Ola Bäckström, from Ore in eastern Dalarna,
brother of Falun Festival director Magnus, has recently replaced Ellika Frisell
in Den Fule, and his association with the development of the new Swedish music
goes way back.
Central to much Scandinavian fiddling is solo
playing, in whose flexibility of rhythm and phrasing the individual personality
is both bound up and expressed; of the 22 tracks here, 9 are solo, while the
rest are duets and ensembles in which his fiddle, (and occasional bouzouki or
guitar) are joined by some long-time associates - Hedningarna’s Björn Tollin,
(who has single-handedly, so to speak, promoted the tambourine to the role of a
full percussion kit), Carina Normansson and Hans Röjås (fiddles), and Stefan
Ekedahl (bagpipes and cello). Many of the tunes are from the Ore area, and, as
he says in the notes, in principle so are the nine of his own compositions, but
these latter naturally reflect the influences on a modern musician, for example
that of Balkan music, and a schottische called Se på TV (“Watching TV”).
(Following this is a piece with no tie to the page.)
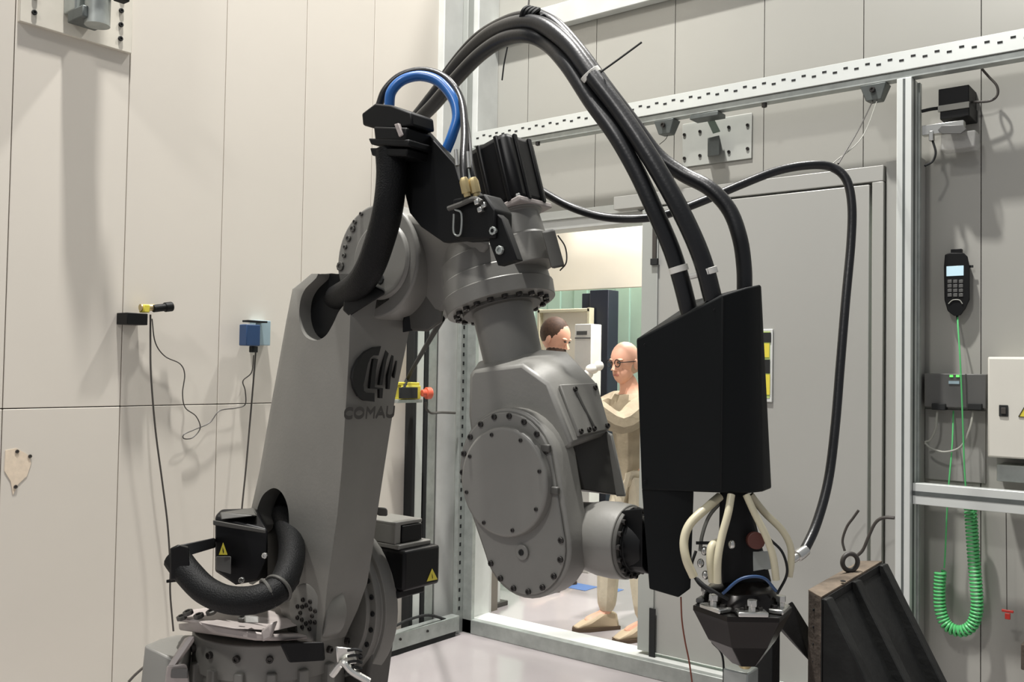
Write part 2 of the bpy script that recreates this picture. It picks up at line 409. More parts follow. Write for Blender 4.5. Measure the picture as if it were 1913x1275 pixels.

Massed fiddles inevitably obscure individuality,
but large groups like Rättviks Spelmanslag have other functions, reaching across
the generations and communicating material and technique. The fiddle club based
in the Dalarna town of Rättvik, scene of an annual folk music festival, has had
considerable influence during the 50 years of its existence, playing for radio
and touring abroad. In this anniversary release, recorded in a day at the parish
hall with 49 players, the wide, light sound is slimmed down periodically to
include small ensembles, duets and solo items featuring such fine individual
fiddlers as Sparf Anders and Per Gudmundson, and the album ends with a song.